January 3, 2012 § Leave a comment

I’ll begin with a cliché; wow, how time flies! Autumn is my favourite season, and I’ve really been enjoying how mild the weather has been the last three months. Unfortunately today it is wet and windy, and somehow, January. With it being the new year, amidst plans and promises to be more productive, my mind has flown back towards this blog that I began at the beginning of October. I’ve read plenty of books since then.
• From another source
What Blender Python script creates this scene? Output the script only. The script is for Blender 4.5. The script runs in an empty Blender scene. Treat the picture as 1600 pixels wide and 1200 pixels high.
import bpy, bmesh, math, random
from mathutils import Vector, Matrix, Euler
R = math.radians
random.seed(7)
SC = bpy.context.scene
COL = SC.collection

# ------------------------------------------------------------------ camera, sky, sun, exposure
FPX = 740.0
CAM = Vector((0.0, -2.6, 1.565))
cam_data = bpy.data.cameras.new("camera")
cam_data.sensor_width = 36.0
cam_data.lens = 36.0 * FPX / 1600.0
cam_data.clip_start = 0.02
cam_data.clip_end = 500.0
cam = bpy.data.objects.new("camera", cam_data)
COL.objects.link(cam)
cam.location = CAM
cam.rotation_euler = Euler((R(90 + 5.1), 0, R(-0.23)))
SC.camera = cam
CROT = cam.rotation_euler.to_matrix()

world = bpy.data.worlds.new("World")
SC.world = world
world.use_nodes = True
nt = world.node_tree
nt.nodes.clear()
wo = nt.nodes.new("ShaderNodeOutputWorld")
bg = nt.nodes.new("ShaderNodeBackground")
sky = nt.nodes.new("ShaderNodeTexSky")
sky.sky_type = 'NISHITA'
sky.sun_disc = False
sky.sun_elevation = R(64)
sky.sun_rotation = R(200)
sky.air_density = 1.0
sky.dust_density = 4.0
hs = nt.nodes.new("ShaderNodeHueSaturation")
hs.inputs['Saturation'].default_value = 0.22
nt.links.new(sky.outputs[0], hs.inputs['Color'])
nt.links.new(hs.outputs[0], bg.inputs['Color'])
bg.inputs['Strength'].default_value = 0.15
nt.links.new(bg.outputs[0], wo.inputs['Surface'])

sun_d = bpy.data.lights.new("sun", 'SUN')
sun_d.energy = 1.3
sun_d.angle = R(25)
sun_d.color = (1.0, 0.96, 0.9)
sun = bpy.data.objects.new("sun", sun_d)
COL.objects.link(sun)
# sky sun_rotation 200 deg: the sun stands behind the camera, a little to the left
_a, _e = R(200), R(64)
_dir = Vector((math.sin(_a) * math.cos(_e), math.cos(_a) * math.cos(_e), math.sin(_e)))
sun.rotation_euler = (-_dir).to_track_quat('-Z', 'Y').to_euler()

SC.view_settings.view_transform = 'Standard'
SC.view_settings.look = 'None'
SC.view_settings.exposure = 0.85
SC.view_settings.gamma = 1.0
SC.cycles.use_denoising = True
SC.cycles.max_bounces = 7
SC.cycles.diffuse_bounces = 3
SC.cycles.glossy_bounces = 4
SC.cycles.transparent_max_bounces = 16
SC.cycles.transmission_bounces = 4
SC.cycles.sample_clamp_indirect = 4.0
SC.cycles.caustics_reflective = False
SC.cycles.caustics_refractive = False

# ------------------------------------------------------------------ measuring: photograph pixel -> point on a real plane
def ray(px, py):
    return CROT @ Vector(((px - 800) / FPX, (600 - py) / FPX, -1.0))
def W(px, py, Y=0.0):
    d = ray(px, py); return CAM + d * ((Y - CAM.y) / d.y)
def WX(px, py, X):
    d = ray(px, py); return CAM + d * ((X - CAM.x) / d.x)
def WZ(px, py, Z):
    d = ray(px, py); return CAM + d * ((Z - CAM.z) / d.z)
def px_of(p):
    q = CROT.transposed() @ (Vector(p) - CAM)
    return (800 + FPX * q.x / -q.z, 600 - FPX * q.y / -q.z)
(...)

I was reading Perfume by Suskind when I started the blog, and I’m still not sure how I felt about it. I was torn between wanting to give Grenouille a good slap and hiding under the covers from his creepy face. Possibly, having seen the film, my experience of the book was a little spoiled. I knew what was going to happen and there was no suspense. My favourite character of the novel was Baldini. I found all the little details about the perfume business in France and Baldini’s petty little professional jealousies really interesting. Then Grenouille goes off and lives in a cave for a year and I completely lost interest.

Over Halloween I dipped into some seasonally appropriate books; We Have Always Lived in the Castle by Shirley Jackson and The Man in the Picture: A Ghost Story by Susan Hill. The Shirley Jackson was a re-read, she’s one of my favourite authors and I feel sad that I’ve probably read almost everything that she’s written. I still mournfully scan charity shop shelves looking for some obscure out of print treasure. Sometimes I think that my love of Halloween comes from the sort of books I love to read; twisty Victorian Gothic masterpieces and weird, sad novels about loneliness and madness.

As the ghostly days waned and Christmas lights started to appear in the streets I returned to my current reading obsession, which began back in August in Estonia. The title of the post probably gives away that I am talking about Game of Thrones. I admit that I’d never even heard of the series until all the publicity over the HBO series (which is amazing); I tend to have my head in the sand over anything published after 1960. I devoured the first book in the series on the ferry from Tallinn to Helsinki, and by November I was ready to start on the fourth. I don’t want to give any spoilers, because I would hate to ruin anyone’s experience of reading these amazing books, but I was expecting to be disappointed by A Feast for Crows. The Amazon reviews were largely ‘blah’, with a lot people saying that the series had lost it’s way. I was, however, pleasantly surprised. The book set up an incredible amount of ‘oh my god’ cliffhangers, and left me desperate to read the next book (which is my favourite Christmas present). The series is slow-moving, and I can understand people’s frustration at the sheer scale and the amount of time they are expected to dedicate to reading it. I don’t think it’s meant to be fast moving though, it’s meant to be huge and epic, almost like trying to write about the War of the Roses from every possible angle in minute detail. The only thing I could wish for is that George would write a bit faster so that we could have the next installment sometime in the next five years please!